• [TO DO]
Print verbatim the opening line of the material and every subsequent line through the one containing "COLS['B'] = column(.4855)".

** START DATASET EXTRACT **

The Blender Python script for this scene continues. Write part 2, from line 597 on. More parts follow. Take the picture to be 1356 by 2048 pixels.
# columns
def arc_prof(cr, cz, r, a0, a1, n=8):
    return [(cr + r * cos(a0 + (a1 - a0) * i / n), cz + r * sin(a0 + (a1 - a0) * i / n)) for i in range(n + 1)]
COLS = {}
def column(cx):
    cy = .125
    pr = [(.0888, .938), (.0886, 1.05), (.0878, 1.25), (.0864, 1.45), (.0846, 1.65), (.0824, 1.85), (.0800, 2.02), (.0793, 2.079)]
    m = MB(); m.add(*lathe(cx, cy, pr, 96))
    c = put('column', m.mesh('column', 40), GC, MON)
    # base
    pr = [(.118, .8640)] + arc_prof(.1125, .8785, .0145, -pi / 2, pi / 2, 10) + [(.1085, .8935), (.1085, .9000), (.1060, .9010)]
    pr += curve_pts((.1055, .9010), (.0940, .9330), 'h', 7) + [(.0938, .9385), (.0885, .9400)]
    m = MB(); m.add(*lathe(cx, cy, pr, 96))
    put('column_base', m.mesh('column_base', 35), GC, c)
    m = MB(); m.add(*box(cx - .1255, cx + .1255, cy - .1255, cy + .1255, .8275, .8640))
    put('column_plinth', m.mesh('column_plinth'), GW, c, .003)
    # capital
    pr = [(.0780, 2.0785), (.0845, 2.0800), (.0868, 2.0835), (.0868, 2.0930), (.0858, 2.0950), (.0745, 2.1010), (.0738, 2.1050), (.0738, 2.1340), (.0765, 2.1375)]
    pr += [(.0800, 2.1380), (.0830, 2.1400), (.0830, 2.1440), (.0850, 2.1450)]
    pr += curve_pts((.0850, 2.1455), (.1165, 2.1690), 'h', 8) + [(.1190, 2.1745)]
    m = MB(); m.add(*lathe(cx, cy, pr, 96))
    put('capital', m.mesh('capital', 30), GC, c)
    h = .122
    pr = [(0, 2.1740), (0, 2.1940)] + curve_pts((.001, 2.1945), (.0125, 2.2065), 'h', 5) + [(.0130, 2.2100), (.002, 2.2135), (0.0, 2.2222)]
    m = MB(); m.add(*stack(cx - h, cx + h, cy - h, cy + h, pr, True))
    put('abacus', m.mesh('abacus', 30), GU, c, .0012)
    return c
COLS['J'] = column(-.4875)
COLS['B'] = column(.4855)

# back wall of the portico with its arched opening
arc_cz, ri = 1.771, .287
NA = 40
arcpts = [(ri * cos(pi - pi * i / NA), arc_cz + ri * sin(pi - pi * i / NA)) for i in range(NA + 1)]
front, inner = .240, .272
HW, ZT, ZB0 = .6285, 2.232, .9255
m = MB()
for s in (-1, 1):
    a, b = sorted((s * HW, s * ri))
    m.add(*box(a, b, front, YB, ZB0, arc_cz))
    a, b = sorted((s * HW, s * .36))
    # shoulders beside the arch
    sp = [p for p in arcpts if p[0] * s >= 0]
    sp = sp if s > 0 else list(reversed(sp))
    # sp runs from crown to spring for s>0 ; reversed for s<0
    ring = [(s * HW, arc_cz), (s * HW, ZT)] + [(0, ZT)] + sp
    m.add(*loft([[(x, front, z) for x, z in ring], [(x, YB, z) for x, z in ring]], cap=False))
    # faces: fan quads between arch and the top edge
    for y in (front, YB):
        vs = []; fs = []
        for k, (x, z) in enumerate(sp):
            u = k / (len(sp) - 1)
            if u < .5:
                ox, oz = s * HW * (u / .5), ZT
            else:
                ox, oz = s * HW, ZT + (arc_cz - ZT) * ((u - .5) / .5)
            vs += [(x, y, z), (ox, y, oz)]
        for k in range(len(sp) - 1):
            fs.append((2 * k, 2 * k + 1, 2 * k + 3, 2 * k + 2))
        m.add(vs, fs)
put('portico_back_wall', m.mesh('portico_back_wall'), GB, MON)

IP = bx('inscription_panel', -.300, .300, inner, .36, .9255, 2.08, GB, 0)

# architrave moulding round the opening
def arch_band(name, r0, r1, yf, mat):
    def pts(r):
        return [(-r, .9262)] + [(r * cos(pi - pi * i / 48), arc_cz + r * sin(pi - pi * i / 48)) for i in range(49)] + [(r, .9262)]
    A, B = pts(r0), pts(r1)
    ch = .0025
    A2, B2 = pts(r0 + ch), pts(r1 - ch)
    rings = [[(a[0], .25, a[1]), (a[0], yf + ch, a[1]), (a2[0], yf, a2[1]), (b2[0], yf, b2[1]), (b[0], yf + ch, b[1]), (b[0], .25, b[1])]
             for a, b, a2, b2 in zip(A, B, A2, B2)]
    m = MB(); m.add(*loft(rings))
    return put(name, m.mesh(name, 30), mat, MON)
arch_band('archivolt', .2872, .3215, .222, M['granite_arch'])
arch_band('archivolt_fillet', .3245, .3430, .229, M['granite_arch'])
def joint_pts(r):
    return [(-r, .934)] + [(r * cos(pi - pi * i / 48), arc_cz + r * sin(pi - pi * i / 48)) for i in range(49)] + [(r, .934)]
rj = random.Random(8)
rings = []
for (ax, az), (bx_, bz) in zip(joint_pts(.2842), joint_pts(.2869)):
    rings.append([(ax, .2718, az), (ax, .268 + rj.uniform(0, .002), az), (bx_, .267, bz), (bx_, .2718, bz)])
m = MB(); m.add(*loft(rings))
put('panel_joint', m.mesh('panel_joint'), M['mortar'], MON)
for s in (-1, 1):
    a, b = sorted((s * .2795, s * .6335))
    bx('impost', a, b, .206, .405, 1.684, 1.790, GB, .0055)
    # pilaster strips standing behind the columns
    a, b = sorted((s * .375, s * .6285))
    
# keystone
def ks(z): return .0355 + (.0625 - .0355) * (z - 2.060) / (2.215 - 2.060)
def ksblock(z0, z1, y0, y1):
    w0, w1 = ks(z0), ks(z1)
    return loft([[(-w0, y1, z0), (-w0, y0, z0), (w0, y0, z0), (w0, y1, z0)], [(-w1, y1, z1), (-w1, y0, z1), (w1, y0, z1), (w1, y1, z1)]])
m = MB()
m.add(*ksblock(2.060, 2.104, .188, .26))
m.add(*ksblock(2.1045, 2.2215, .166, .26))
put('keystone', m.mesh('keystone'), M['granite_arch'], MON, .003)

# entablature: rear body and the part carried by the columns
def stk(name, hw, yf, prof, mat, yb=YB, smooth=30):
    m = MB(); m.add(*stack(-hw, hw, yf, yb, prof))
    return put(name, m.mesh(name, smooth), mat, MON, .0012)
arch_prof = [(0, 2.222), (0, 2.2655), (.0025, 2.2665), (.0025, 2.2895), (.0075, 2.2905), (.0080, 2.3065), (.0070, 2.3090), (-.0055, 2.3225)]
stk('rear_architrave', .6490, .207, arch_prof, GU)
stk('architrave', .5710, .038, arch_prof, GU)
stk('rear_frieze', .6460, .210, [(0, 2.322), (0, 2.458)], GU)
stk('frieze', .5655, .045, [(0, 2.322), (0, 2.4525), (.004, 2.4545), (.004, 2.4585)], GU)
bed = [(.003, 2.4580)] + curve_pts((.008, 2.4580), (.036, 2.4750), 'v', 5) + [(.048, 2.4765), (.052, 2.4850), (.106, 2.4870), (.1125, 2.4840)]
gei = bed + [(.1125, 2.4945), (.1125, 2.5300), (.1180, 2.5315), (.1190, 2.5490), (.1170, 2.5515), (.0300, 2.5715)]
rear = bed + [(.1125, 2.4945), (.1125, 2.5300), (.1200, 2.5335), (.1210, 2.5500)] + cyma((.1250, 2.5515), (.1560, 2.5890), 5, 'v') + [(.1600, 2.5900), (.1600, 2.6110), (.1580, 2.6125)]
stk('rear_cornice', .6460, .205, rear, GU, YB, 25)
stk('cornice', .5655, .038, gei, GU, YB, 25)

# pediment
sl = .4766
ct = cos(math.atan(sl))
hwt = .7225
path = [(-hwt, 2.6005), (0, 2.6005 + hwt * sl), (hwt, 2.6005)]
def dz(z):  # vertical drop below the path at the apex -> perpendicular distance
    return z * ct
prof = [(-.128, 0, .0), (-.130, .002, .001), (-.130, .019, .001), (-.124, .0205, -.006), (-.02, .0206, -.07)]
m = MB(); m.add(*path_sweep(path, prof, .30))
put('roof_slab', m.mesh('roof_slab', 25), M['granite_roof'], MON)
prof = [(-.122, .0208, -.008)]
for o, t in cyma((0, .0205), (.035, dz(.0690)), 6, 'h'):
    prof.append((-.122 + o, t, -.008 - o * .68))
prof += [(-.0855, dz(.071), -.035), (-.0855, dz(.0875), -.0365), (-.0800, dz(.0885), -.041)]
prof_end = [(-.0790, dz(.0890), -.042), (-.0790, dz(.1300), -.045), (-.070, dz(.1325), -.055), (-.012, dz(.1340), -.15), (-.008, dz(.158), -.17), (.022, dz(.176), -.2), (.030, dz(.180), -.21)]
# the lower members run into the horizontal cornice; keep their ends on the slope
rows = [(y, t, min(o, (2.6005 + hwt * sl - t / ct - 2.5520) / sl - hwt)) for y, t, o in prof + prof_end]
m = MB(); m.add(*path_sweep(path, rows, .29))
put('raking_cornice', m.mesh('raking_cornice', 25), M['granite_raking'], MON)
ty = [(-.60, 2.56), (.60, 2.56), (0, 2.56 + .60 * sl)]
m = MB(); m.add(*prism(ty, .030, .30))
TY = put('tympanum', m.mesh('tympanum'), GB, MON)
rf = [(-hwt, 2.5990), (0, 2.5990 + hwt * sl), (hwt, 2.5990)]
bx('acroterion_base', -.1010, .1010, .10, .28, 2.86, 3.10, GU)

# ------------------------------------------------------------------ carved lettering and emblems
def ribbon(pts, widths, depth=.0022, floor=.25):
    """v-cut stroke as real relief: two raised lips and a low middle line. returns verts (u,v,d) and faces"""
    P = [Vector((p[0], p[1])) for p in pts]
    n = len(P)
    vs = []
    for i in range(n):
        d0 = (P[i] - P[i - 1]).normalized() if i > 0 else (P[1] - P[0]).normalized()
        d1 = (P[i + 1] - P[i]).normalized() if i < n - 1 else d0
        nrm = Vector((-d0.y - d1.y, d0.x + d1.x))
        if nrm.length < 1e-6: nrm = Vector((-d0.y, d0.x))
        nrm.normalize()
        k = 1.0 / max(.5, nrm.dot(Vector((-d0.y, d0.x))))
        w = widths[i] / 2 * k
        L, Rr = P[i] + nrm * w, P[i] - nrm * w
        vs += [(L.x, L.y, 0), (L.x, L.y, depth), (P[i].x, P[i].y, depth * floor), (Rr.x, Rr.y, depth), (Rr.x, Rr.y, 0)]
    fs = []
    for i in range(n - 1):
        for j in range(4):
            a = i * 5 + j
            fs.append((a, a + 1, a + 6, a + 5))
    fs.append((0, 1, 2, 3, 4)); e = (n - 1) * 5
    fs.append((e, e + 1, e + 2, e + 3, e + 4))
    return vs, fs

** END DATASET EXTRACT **

• [FINISHED ANSWER]
The Blender Python script for this scene continues. Write part 2, from line 597 on. More parts follow. Take the picture to be 1356 by 2048 pixels.
# columns
def arc_prof(cr, cz, r, a0, a1, n=8):
    return [(cr + r * cos(a0 + (a1 - a0) * i / n), cz + r * sin(a0 + (a1 - a0) * i / n)) for i in range(n + 1)]
COLS = {}
def column(cx):
    cy = .125
    pr = [(.0888, .938), (.0886, 1.05), (.0878, 1.25), (.0864, 1.45), (.0846, 1.65), (.0824, 1.85), (.0800, 2.02), (.0793, 2.079)]
    m = MB(); m.add(*lathe(cx, cy, pr, 96))
    c = put('column', m.mesh('column', 40), GC, MON)
    # base
    pr = [(.118, .8640)] + arc_prof(.1125, .8785, .0145, -pi / 2, pi / 2, 10) + [(.1085, .8935), (.1085, .9000), (.1060, .9010)]
    pr += curve_pts((.1055, .9010), (.0940, .9330), 'h', 7) + [(.0938, .9385), (.0885, .9400)]
    m = MB(); m.add(*lathe(cx, cy, pr, 96))
    put('column_base', m.mesh('column_base', 35), GC, c)
    m = MB(); m.add(*box(cx - .1255, cx + .1255, cy - .1255, cy + .1255, .8275, .8640))
    put('column_plinth', m.mesh('column_plinth'), GW, c, .003)
    # capital
    pr = [(.0780, 2.0785), (.0845, 2.0800), (.0868, 2.0835), (.0868, 2.0930), (.0858, 2.0950), (.0745, 2.1010), (.0738, 2.1050), (.0738, 2.1340), (.0765, 2.1375)]
    pr += [(.0800, 2.1380), (.0830, 2.1400), (.0830, 2.1440), (.0850, 2.1450)]
    pr += curve_pts((.0850, 2.1455), (.1165, 2.1690), 'h', 8) + [(.1190, 2.1745)]
    m = MB(); m.add(*lathe(cx, cy, pr, 96))
    put('capital', m.mesh('capital', 30), GC, c)
    h = .122
    pr = [(0, 2.1740), (0, 2.1940)] + curve_pts((.001, 2.1945), (.0125, 2.2065), 'h', 5) + [(.0130, 2.2100), (.002, 2.2135), (0.0, 2.2222)]
    m = MB(); m.add(*stack(cx - h, cx + h, cy - h, cy + h, pr, True))
    put('abacus', m.mesh('abacus', 30), GU, c, .0012)
    return c
COLS['J'] = column(-.4875)
COLS['B'] = column(.4855)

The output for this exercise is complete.